The Board of Trustees will approve and send to the Protectorate, in the last three months of each year, an action plan, which will reflect the objectives and activities, which are expected to be carried out in the following year. The Board of Trustees cannot delegate this function to other bodies of the Foundation.

Chapter V. Modification, Merger and Termination.

Article 21.


The Board of Trustees may modify these Statutes whenever it is convenient to the interests of the Foundation.
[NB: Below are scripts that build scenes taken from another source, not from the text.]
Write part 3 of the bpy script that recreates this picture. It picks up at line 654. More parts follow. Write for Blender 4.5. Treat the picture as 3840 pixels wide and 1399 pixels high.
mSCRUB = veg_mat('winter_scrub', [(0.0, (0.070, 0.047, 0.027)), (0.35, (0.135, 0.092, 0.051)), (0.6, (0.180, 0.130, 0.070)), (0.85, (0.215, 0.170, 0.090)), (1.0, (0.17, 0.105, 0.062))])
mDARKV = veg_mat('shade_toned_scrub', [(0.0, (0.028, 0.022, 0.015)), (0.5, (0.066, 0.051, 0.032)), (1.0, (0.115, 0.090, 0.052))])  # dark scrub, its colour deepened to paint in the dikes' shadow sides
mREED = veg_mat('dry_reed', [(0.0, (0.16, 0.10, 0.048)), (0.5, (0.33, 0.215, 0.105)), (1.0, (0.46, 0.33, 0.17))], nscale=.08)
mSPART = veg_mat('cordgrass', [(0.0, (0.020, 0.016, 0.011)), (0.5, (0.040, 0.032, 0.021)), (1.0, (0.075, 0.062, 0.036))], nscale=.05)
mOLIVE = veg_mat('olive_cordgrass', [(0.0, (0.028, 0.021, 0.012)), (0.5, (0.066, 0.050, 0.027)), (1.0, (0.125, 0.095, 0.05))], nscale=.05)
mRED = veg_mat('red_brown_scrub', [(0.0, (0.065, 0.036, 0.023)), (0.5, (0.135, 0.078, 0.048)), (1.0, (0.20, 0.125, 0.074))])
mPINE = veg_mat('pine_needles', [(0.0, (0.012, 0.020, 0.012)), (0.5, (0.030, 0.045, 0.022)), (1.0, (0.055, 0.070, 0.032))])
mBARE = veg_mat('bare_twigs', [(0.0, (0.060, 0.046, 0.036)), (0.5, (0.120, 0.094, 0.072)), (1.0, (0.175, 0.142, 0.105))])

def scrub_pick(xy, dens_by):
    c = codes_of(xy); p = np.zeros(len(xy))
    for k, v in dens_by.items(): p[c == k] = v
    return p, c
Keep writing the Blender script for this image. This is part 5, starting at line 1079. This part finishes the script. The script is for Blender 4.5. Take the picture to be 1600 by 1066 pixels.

In any case, the Statutes will be modified when the circumstances that presided over the constitution of the Foundation have changed in such a way that it cannot act satisfactorily in accordance with the Statutes in force.
For the adoption of statutory modification resolutions, the favorable vote of the majority of the Board members will be required.
The modification or new wording of the Statutes agreed by the Board of Trustees will be communicated to the Protectorate and must be formalized in a public deed and registered in the corresponding Register of Foundations.

Article 22.


1. The Board of Trustees of the Foundation may agree to merge with another Foundation whenever it is convenient acting in the interest of the Foundation.
2. For the adoption of merger agreements, the favorable vote of the majority of the Board members will be required.

Article 23.


The Foundation will be terminated for the reasons and in accordance with the procedures established by current Spanish legislation.
The termination of the Foundation will determine the opening of the liquidation procedure that will be carried out by the Board of Trustees under the control of the Protectorate.
All the assets and rights resulting from the liquidation will be allocated to foundations or private non-profit entities which pursue general interest goals and have their assets affected by the termination, even in the event of their dissolution, to the achievement of those, and that are considered as beneficiary entities of patronage, in accordance with current Spanish legislation, or public entities of a non-foundational nature that aim general interest purposes.
The recipient or recipients of the relic assets and rights will be freely chosen by the Board.